* [Task objective] Exactly the lines from the one that contains "Build this scene" to the one that contains "col = scene.collection", both lines included, should be copied, and no others.

□ □ □

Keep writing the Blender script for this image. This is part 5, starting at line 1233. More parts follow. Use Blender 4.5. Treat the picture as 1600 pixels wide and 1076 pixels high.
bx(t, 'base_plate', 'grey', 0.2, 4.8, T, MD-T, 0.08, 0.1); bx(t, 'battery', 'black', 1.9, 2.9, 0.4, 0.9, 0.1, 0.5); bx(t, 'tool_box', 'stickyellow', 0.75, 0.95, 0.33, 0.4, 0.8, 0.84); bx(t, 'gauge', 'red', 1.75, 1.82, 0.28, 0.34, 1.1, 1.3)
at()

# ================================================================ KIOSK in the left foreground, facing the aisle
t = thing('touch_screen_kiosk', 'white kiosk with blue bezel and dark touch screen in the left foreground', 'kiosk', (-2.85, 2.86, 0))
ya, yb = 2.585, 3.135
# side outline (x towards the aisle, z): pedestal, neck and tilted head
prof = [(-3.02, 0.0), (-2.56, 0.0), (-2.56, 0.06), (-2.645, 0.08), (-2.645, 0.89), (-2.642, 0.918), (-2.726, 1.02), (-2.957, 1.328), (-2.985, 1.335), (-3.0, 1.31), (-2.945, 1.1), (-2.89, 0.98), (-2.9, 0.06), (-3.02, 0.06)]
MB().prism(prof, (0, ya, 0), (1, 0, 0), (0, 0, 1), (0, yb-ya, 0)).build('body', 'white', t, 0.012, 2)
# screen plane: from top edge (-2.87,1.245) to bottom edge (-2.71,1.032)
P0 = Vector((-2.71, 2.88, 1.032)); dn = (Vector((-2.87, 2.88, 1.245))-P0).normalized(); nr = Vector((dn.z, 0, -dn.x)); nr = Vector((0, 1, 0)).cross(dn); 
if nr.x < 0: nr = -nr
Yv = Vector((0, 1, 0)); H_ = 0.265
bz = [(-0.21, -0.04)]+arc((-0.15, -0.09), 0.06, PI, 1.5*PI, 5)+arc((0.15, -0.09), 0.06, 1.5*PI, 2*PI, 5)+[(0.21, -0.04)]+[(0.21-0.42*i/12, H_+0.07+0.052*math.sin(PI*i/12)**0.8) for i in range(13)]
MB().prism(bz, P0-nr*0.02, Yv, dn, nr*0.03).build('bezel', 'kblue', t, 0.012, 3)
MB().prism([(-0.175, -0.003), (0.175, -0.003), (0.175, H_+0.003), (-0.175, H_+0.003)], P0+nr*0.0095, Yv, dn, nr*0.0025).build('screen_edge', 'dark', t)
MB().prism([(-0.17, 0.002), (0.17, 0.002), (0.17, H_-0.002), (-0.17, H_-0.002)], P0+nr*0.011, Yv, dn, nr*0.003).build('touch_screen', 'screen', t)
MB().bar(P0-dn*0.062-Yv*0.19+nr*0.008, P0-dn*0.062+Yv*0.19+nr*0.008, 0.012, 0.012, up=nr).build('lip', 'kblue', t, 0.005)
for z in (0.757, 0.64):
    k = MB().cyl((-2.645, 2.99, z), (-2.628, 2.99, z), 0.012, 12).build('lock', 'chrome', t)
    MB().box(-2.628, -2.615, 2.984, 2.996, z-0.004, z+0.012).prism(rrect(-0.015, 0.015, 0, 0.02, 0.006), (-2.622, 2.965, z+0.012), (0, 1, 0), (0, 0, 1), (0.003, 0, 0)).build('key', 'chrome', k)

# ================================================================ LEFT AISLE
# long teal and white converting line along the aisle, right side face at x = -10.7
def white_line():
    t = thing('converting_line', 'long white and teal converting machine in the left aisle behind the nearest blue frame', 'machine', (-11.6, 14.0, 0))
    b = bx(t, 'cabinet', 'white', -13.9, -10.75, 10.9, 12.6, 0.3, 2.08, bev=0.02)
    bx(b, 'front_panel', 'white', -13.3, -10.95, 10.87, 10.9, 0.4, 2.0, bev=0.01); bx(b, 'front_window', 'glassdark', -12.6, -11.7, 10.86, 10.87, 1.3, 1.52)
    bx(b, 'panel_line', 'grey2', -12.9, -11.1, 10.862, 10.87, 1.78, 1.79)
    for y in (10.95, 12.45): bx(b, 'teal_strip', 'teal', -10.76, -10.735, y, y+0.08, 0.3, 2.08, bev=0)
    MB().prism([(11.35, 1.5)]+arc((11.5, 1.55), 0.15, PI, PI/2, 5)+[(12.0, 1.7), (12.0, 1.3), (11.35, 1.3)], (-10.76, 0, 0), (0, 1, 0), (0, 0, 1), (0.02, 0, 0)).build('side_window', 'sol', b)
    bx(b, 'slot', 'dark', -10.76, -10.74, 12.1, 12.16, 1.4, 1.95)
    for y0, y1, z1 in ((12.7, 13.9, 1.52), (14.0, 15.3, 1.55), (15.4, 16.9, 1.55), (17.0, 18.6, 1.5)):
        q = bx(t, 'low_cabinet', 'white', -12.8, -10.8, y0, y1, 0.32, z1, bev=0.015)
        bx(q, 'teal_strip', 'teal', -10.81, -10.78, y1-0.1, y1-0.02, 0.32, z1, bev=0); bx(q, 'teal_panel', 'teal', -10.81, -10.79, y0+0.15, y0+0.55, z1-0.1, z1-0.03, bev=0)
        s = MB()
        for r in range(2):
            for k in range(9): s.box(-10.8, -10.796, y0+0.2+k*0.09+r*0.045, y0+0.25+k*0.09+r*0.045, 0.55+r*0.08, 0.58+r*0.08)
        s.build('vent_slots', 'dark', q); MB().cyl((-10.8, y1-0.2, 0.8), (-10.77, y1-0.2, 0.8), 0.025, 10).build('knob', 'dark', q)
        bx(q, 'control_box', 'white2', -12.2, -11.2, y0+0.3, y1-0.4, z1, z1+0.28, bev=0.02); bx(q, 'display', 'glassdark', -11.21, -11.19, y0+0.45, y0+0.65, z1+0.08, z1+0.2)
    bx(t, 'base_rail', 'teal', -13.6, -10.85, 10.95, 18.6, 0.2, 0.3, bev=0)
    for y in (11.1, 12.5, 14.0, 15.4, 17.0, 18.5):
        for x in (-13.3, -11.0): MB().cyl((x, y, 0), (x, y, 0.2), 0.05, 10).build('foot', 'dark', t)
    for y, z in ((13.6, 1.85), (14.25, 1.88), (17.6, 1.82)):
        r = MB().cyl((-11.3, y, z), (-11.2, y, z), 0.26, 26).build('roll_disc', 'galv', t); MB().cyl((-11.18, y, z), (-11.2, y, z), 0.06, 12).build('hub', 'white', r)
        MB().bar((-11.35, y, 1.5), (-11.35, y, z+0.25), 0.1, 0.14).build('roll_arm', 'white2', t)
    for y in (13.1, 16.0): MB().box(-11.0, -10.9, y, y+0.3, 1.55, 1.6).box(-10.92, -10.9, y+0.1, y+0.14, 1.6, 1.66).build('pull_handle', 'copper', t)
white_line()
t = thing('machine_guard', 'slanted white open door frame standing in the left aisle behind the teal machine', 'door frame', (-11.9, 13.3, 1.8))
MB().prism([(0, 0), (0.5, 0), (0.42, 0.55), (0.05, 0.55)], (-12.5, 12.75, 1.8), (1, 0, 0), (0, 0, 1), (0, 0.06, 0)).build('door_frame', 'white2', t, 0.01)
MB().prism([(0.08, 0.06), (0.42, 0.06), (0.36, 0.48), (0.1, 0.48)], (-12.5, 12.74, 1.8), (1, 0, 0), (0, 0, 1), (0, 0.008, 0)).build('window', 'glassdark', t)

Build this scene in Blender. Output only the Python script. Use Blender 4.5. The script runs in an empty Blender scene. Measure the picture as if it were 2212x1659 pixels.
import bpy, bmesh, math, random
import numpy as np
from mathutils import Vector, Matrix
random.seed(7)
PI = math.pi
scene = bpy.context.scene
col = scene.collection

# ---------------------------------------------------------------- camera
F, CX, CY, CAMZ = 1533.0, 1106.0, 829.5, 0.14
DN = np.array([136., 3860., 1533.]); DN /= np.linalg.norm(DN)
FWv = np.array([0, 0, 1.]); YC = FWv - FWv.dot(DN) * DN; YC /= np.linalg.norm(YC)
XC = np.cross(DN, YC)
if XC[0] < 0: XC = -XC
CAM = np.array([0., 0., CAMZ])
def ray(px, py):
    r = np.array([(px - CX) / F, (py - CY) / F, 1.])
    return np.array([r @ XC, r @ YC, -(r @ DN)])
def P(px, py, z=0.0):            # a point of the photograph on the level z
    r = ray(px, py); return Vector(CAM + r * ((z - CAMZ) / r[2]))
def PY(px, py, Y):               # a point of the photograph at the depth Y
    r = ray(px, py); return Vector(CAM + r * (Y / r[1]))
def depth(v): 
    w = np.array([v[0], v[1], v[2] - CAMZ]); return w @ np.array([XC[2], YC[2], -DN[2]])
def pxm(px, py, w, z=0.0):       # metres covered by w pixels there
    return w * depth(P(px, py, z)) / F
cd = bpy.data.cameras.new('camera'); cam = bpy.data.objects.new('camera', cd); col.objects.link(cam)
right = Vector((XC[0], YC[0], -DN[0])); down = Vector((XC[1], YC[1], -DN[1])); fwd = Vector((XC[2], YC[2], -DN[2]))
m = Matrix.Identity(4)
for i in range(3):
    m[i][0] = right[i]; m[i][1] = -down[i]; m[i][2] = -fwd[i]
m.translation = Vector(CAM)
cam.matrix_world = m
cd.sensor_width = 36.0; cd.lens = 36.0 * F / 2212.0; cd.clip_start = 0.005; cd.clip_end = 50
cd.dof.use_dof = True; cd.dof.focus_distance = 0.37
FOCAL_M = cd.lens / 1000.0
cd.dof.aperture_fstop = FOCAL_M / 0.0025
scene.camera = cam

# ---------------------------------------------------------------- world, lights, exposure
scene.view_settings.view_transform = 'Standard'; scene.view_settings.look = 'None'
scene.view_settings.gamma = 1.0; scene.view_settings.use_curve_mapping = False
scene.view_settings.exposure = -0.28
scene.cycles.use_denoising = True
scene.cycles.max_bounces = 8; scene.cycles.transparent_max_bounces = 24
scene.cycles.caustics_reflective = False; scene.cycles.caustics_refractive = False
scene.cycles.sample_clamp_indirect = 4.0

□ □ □

* [Full solution]
Build this scene in Blender. Output only the Python script. Use Blender 4.5. The script runs in an empty Blender scene. Measure the picture as if it were 2212x1659 pixels.
import bpy, bmesh, math, random
import numpy as np
from mathutils import Vector, Matrix
random.seed(7)
PI = math.pi
scene = bpy.context.scene
col = scene.collection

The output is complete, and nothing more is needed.